Multi-source disturbances present a major challenge to the control systems of hypersonic vehicles, making their rapid estimation and compensation imperative for performance assurance. In response, this study aims to present a novel fixed-time robust control strategy grounded in sliding mode theory.
Guided by an analysis of the vehicle model’s dynamics, a control-oriented framework comprising multiple decoupled subsystems is developed. Then, a fixed-time control structure based on filters, observers and controllers is constructed. In this structure, the filters are used to soften the reference signals, while the observers are used to estimate the lumped disturbances arising from the flexible state variables, parameter perturbations, actuator faults and other contributing factors. Finally, the controllers incorporating disturbance compensation are used to drive the velocity and altitude tracking of reference values. Furthermore, the stability of the closed-loop system is analyzed based on Lyapunov theory.
A stable control system with fixed-time convergence has been developed for hypersonic vehicles, demonstrating strong robustness against multi-source disturbances and satisfactory velocity and altitude tracking performance.
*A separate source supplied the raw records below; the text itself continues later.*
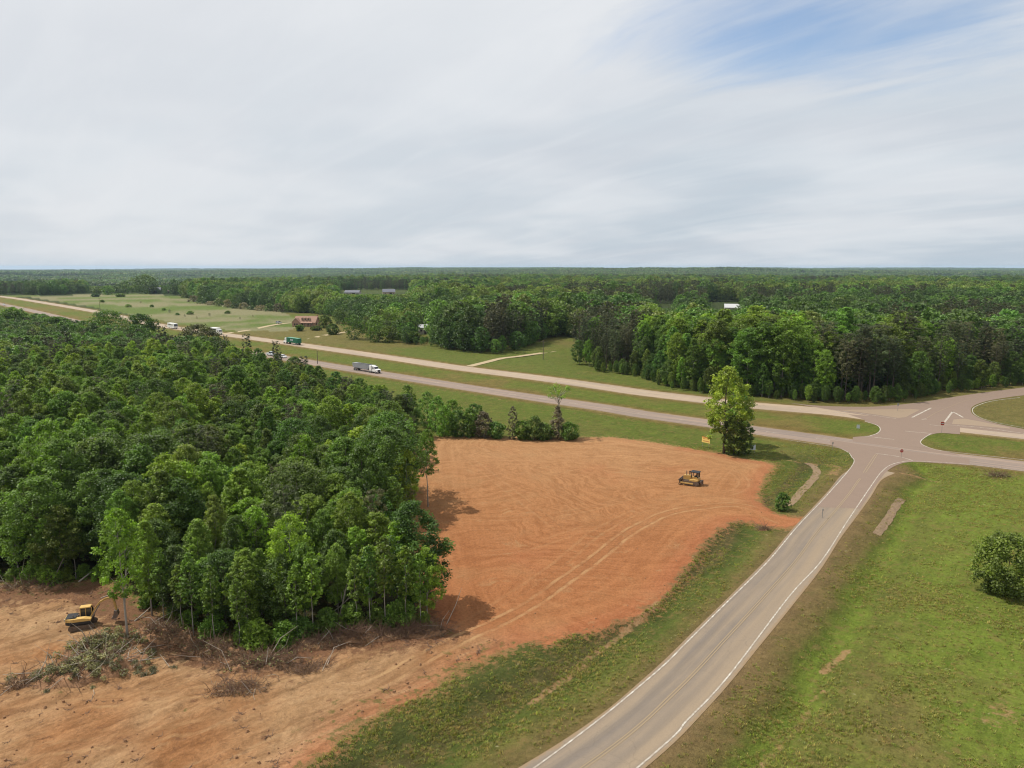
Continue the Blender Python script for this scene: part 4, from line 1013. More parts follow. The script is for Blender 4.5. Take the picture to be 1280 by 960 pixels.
# ------------------------------------------------------------------ fallen wood and torn ground
def heap(name, label, u, v, L, W, hh, rz, nst, leafy, seed, mound=True, cat='brush pile', sticks='twig', group=None, pale=4, lsize=.3):
    r = random.Random(seed); x, y = P(u, v)
    t = thing(name, label, cat, (x, y, float(height(np.array([x]), np.array([y]))[0])), rz, group)
    if mound:
        n = 40; m = 22; V = []; F = []
        for i in range(n + 1):
            for j in range(m + 1):
                a = i / n * 2 - 1; b = j / m * 2 - 1; e = max(0, 1 - (a * a + b * b) * (1 + .6 * mnoise(Vector((a * 2 + seed, b * 2, 1)))))
                px, py = a * L / 2, b * W / 2
                q = mnoise(Vector((px * .9 + seed, py * .9, 0))) * .5 + mnoise(Vector((px * 2.6, py * 2.6 + seed, 3))) * .5
                V.append((px, py, hh * .8 * (e ** .6) * (.7 + .9 * q) - (.12 if e > 0 else .6)))
        for i in range(n):
            for j in range(m): F.append((i * (m + 1) + j, (i + 1) * (m + 1) + j, (i + 1) * (m + 1) + j + 1, i * (m + 1) + j + 1))
        link('soil_mound', arrays_mesh('soil_mound', np.array(V), np.array(F), [M['clay']], None, False), None, t)
    def stick(mb, ln, rad):
        px, py = r.gauss(0, L * .22), r.gauss(0, W * .22); a = r.uniform(0, 6.28); el = r.uniform(-.1, .75) if r.random() < .8 else r.uniform(.7, 1.2)
        e = max(0.0, 1 - (2 * px / L) ** 2) * max(0.0, 1 - (2 * py / W) ** 2)
        p = Vector((px, py, hh * .8 * e ** .7 * r.uniform(.3, 1.0)))
        d = Vector((math.cos(a) * math.cos(el), math.sin(a) * math.cos(el), math.sin(el))); s = d.orthogonal() * r.uniform(-.15, .15) * ln
        mb.tube([p, p + d * ln * .5 + s, p + d * ln], [rad, rad * .75, rad * .3], 5)
    mb = MB()
    for _ in range(int(nst * 1.8)): stick(mb, r.uniform(.5, 2.2), r.uniform(.012, .035))
    setp(mb.build('branches', M[sticks], t), kind='stuff')
    if pale:
        for _ in range(pale):
            mb = MB(); stick(mb, r.uniform(1.6, 4.4), r.uniform(.022, .06)); mb.build('pale_stem', M['palebark'], t)
    rng = np.random.default_rng(seed + 50); n = 70
    C = np.stack([rng.normal(0, L * .26, n), rng.normal(0, W * .26, n), np.zeros(n)], 1)
    C[:, 2] = hh * .75 * np.maximum(0, 1 - (2 * C[:, 0] / L) ** 2 - (2 * C[:, 1] / W) ** 2) ** .6 * rng.uniform(.3, 1.0, n) + .08
    V, F, lv = leaves(rng, C, rng.uniform(.25, .6, n), int(L * W * (55 if mound else 16)), .75, .5, .07, .3, .0)
    setp(link('twig_litter', arrays_mesh('twig_litter', V, F, [M['leaf_g'] if leafy > 1000 else M['leaf_tw']], {'lv': ('FLOAT', 'FACE', lv)}), None, t), kind='stuff')
    if leafy:
        rng = np.random.default_rng(seed); n = 60
        C = np.stack([rng.normal(0, L * .23, n), rng.normal(0, W * .23, n), rng.uniform(.2, 1.0, n) * hh], 1); C[:, 2] *= np.exp(-(C[:, 0] / L * 2) ** 2)
        V, F, lv = leaves(rng, C, rng.uniform(.3, .65, n), int(leafy * 1.5), lsize * .8, .8, .4)
        link('wilting_leaves', arrays_mesh('wilting_leaves', V, F, [M['leaf_br']], {'lv': ('FLOAT', 'FACE', lv)}), None, t)
    return t
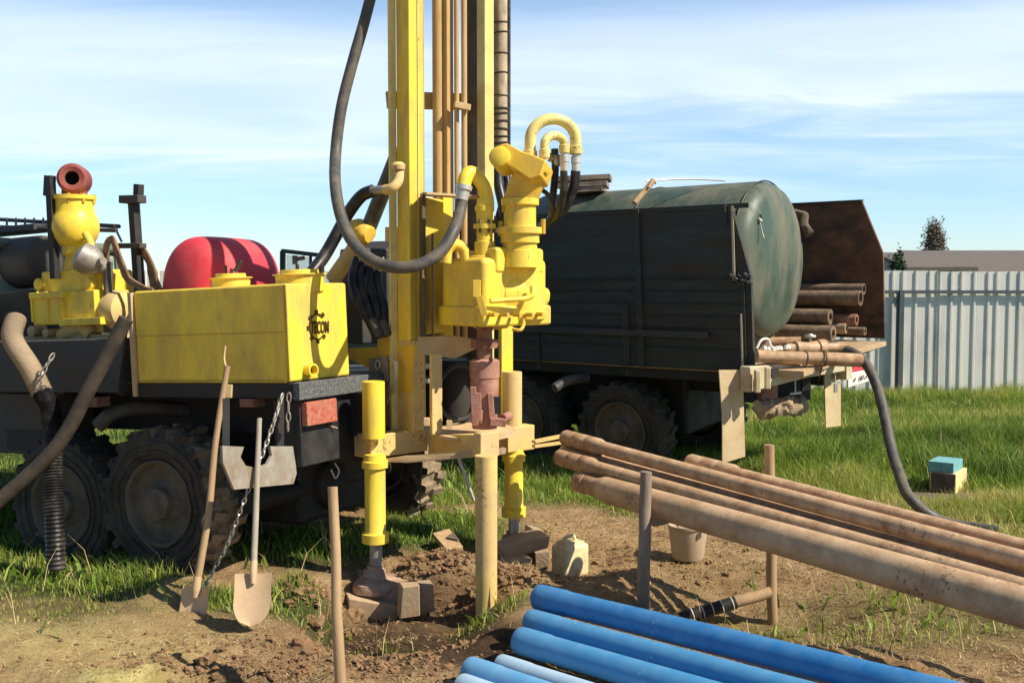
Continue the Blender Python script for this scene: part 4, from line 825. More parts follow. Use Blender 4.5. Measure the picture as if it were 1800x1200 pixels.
# mast raising cylinder on the truck side
m = MB(); A = pt(702, 265, 7.45); B = pt(646, 405, 7.75); m.tube([A, B], .058, 18); cyl = m.build('lifting_cylinder', 'hose_grey', RIG)
m = MB(); B2 = pt(585, 492, 7.9); m.tube([B, B2], .062, 16); lab(m.build('cylinder_sleeve', 'yellow_tan', cyl), 'tan lower sleeve')
m = MB(); m.lathe(pt(612, 402, 7.8), pt(665, 415, 7.6)-pt(612, 402, 7.8), [(.05, 0), (.075, .03), (.085, .1), (.08, .18), (.07, .22), (.05, .25), (0, .25)], 20); m.jitter(.02, 9); m.build('trunnion', 'orange_yellow', cyl)
m = MB(); m.bar(pt(678, 412, 7.35), pt(704, 412, 7.35), .08, .1); m.build('mast_lug', 'yellow_tan', mast)
hose('mast_elbow', [pt(702, 300, 7.1), pt(700, 318, 7.05), pt(690, 330, 7.02), pt(676, 334, 7.05)], .034, 'yellow_tan', RIG)
m = MB(); m.tube([pt(678, 333, 7.05), pt(654, 335, 7.1)], .03, 14); m.build('elbow_fitting', 'bare_metal', RIG)
m = MB(); m.lathe(pt(700, 298, 7.08), UP, [(.045, 0), (.05, .03), (.03, .05), (0, .05)], 12); m.build('elbow_cap', 'yellow_tan', RIG)
hose('feed_hose', [pt(656, 335, 7.1), pt(635, 345, 7.15), pt(612, 375, 7.2), pt(590, 415, 7.2), pt(570, 450, 7.15), pt(549, 478, 7.05)], .044, 'hose_black', RIG, label='black hose from the mast elbow to the tank lid')
for q, (dx, r) in enumerate(((0, .035), (14, .03), (30, .035), (44, .03))):
    hose('hydraulic_hose', [pt(628+dx, 455, 7.6), pt(620+dx, 490, 7.5), pt(630+dx, 530, 7.4), pt(650+dx*.6, 565, 7.35), pt(662+dx*.3, 590, 7.3)], r, 'hose_black', RIG)
m = MB(); m.box(pt(655, 520, 8.2), vm*.4, um*.3, UP*.75); m.build('valve_cabinet', 'dark_grey', RIG, bevel=.02)
m = MB(); m.tube([pt(655, 562, 7.3), pt(668, 592, 7.25)], .035, 12); m.build('hose_coupling', 'dark_grey', RIG)
m = MB(); m.tube([pt(672, 565, 7.3), pt(682, 588, 7.25)], .03, 12); m.build('hose_coupling', 'dark_grey', RIG)
for (px, py, Y_) in ((590, 835, 7.1), (625, 790, 7.2)):
    m = MB(); m.tube(cr([pt(px-8, py-10, Y_), pt(px, py+5, Y_), pt(px+6, py-8, Y_), pt(px-2, py-22, Y_)], 6), .006, 6); m.build('dangling_wire', 'galv', RIG)
# ================================================================ the tank truck on the right
TH2 = R(37.4); RO = .075
c0 = pt(1325, 655, 9.5)
FT = Fr(c0, (-math.cos(TH2), math.sin(TH2), 0), (math.sin(TH2), math.cos(TH2), RO), (-RO*math.sin(TH2), -RO*math.cos(TH2)*.3, 1))
TRK = thing('tank_truck', 'dark green open bed truck carrying a big green tank and old pipes', 'truck', (FT.P(1.5, 1.2, 0).x, FT.P(1.5, 1.2, 0).y, 0))
def tl(px, py, v=0): return FT.loc(FT.onv(px, py, v))
W = 2.35; LB = 3.75
wtop = tl(1285, 360).z; umid = tl(1285, 360).x
rail = tl(1325, 489).z
m = MB(); m.prism([FT.P(0, 0, 0), FT.P(0, 0, rail), FT.P(umid, 0, wtop), FT.P(LB, 0, wtop), FT.P(LB, 0, 0)], FT.v*.045)
side = lab(m.build('bed_side', 'green_dark', TRK, bevel=.006), 'near side panel in dark green with planked lower half')
m = MB()
for px in (1124,):
    a = tl(px, 500).x; m.fb(FT, a-.035, a+.035, -.03, -.001, .0, wtop+.004)
for px in (945, 1308): a = tl(px, 560).x; m.fb(FT, a-.02, a+.02, -.02, -.001, -.04, rail-.02)
a = tl(1100, 600).x; m.fb(FT, a-.05, a+.03, -.022, -.001, .0, .62)
m.fb(FT, umid-.02, umid+.02, -.025, -.001, rail, wtop); m.fb(FT, .0, LB, -.012, -.001, wtop-.035, wtop+.012)
m.build('bed_side_rib', 'green_dark', side, bevel=.004)
m = MB()
for ww in (.21, .40, .52, .64, .76): m.fb(FT, .06, LB, -.009, -.001, ww-.006, ww+.004)
m.fb(FT, .0, LB, -.014, -.001, rail-.012, rail+.012); m.build('plank_seam', 'black_steel', side)
m = MB(); A = tl(1248, 588); B = tl(880, 578); m.fb(FT, A.x, B.x, -.05, -.02, A.z-.035, A.z+.03); m.build('side_bar', 'dark_grey', side, bevel=.005)
m = MB(); m.fb(FT, umid-.035, umid-.012, -.033, -.026, rail-.02, wtop-.01); m.tube([FT.P(.10, -.02, -.06), FT.P(.10, -.02, .55)], .012, 8); lab(m.build('side_edge', 'khaki', side), 'tan worn edge strip')
m = MB()
for q in range(40): p = FT.P(random.uniform(-.02, .2), random.uniform(-.05, .01), rail+random.uniform(-.05, .03)); m.lathe(p, V((random.uniform(-1, 1), random.uniform(-1, 1), .5)), [(0, -.02), (.02, 0), (.012, .03), (0, .035)], 6, False)
m.build('hinge', 'dark_grey', side)
for px in (1105, 950): chain('latch_chain', [FT.P(tl(px, 640).x, -.03, .05), FT.P(tl(px, 640).x, -.035, -.09)], .005, 'dark_grey', TRK)
chain('latch_chain', [FT.P(umid+.04, -.03, wtop), FT.P(umid+.05, -.04, wtop-.18)], .006, 'dark_grey', TRK)
# far side wall
r0 = FT.loc(FT.onv(1555, 595, W)); r1 = FT.loc(FT.onv(1549, 445, W)); r2 = FT.loc(FT.onv(1515, 354, W))
m = MB(); m.prism([FT.P(*r0), FT.P(r0.x, W, r1.z), FT.P(r2.x, W, r2.z), FT.P(LB, W, r2.z), FT.P(LB, W, r0.z)], FT.v*.04)
far = lab(m.build('bed_side', 'rust_sheet', TRK, bevel=.006), 'far side panel with rusty inner face and cut corner')
m = MB(); m.fb(FT, r2.x, LB, W-.02, W+.05, r2.z-.005, r2.z+.02); m.build('bed_side_rail', 'black_steel', far)
uE = r0.x
# floor, front wall, rear tail beam
m = MB(); m.fb(FT, uE, LB, .0+.05, W, -.02, .03); m.build('bed_floor', 'wood_block', TRK)
m = MB(); m.fb(FT, LB-.05, LB, 0, W+.04, 0, wtop); m.build('front_wall', 'green_dark', TRK)
m = MB(); Pa = pt(1325, 655, 9.35); Pb_ = pt(1495, 637, 9.95)
d_ = (Pb_-Pa).normalized(); nrm = V((d_.y, -d_.x, 0)).normalized()
m.hexa([pt(1318, 690, 9.3), pt(1418, 664, 9.62), pt(1418, 664, 9.62)-nrm*.14, pt(1318, 690, 9.3)-nrm*.14, pt(1318, 645, 9.3), pt(1418, 634, 9.62), pt(1418, 634, 9.62)-nrm*.14, pt(1318, 645, 9.3)-nrm*.14])
m.hexa([pt(1418, 664, 9.62), pt(1490, 652, 9.93), pt(1490, 652, 9.93)-nrm*.14, pt(1418, 664, 9.62)-nrm*.14, pt(1418, 634, 9.62), pt(1495, 627, 9.95), pt(1495, 627, 9.95)-nrm*.14, pt(1418, 634, 9.62)-nrm*.14])
tail = m.build('tail_beam', 'khaki', TRK, bevel=.012)
m = MB(); m.bar(pt(1331, 650, 9.26), pt(1331, 690, 9.26), .07, .05); m.bar(pt(1349, 645, 9.3), pt(1349, 684, 9.3), .06, .05); lab(m.build('beam_foot', 'khaki', tail, bevel=.012), 'folded end of the beam')
m = MB(); m.prism([pt(1356, 648, 9.36), pt(1370, 645, 9.40), pt(1364, 664, 9.38), pt(1357, 665, 9.36)], -nrm*.02); m.build('slot', 'black_steel', tail)
m = MB(); m.hexa([pt(1488, 640, 9.9), pt(1498, 637, 9.95), pt(1498, 665, 9.95), pt(1488, 668, 9.9)]+[p-nrm*.2 for p in (pt(1488, 640, 9.9), pt(1498, 637, 9.95), pt(1498, 665, 9.95), pt(1488, 668, 9.9))]); m.build('tail_bracket', 'khaki', TRK)
# apron planks from the tail toward the far wall
m = MB(); q1 = pt(1495, 618, 9.95); q2 = FT.P(uE-.02, W, .03); q3 = FT.P(uE+.5, W, .035); q4 = FT.P(uE+.6, .1, .035); q0 = pt(1330, 640, 9.45)
m.prism([q0, q1, q2, q3, q4], UP*-.05); lab(m.build('tail_planks', 'wood_block', TRK, bevel=.006), 'pale worn planks at the tail')
# number board and red lamp cover
m = MB(); b4 = [pt(1491, 656, 10.0), pt(1536, 648, 10.15), pt(1534, 668, 10.15), pt(1491, 681, 10.0)]; m.prism(b4, -nrm*.02); bd = lab(m.build('number_board', 'white_board', TRK, bevel=.004), 'white board with faint marks')
m = MB()
for px, py, hgt in ((1502, 667, 6), (1512, 664, 8), (1516, 663, 8), (1522, 662, 5)): m.bar(pt(px, py+hgt/2, 9.99+(px-1491)*.0033), pt(px+2, py-hgt/2, 9.99+(px-1491)*.0033), .012, .006)
m.build('board_marks', 'ink', bd)
m = MB(); m.prism([pt(1495, 655, 10.1), pt(1508, 638, 10.15), pt(1528, 634, 10.2), pt(1530, 648, 10.2)], -nrm*.08); lab(m.build('rag', 'red', TRK, bevel=.01), 'red cloth behind the board')
# under the tail: crossmember, lamp, muddy bumper
m = MB(); m.bar(pt(1345, 690, 9.75), pt(1415, 680, 9.95), .05, .24); m.bar(pt(1416, 655, 9.75), pt(1416, 702, 9.75), .05, .08); m.fb(FT, -.1, 3.6, .72, .84, -.34, -.06); m.fb(FT, -.1, 3.6, 1.46, 1.58, -.34, -.06)
m.fb(FT, .25, 3.5, .08, .7, -.12, -.03); m.fb(FT, .05, .2, .08, W-.1, -.3, -.03)
m.build('chassis', 'black_steel', TRK)
m = MB(); m.prism([pt(1340, 683, 9.6), pt(1368, 675, 9.68), pt(1368, 700, 9.68), pt(1340, 706, 9.6)], -nrm*.08); lab(m.build('tail_lamp', 'pink_rust', TRK, bevel=.008), 'dusty pink tail lamp cover')
m2 = MB(); m2.lumpy([pt(1330, 724, 9.5), pt(1350, 718, 9.55), pt(1372, 713, 9.62), pt(1395, 712, 9.72), pt(1412, 706, 9.85)], .085, .06, 20, 10, 9)
lab(m2.build('bumper', 'stone', TRK), 'mud caked rear bumper')
m = MB(); m.tube([pt(1398, 668, 9.7), pt(1398, 692, 9.7)], .008, 6); m.bar(pt(1388, 692, 9.7), pt(1408, 690, 9.72), .03, .02); m.build('hook_bolt', 'galv', TRK)
m = MB(); m.tube([pt(1468, 650, 9.9), pt(1468, 676, 9.9)], .008, 6); m.bar(pt(1460, 674, 9.9), pt(1478, 672, 9.92), .03, .02); m.bar(pt(1469, 674, 9.9), pt(1469, 690, 9.9), .03, .03); m.build('hook_bolt', 'galv', TRK)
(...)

Compared to the robust control system based on disturbance observer, the developed control system has obvious advantages in the fuel equivalence ratio.
A key advancement presented in this study is a fixed-time control strategy that synergistically integrates filtering, extended state observers and sliding mode control. Such a synthesized strategy opens up new possibilities for maintaining robust flight control of hypersonic vehicles amidst challenging and rapidly changing operational environments.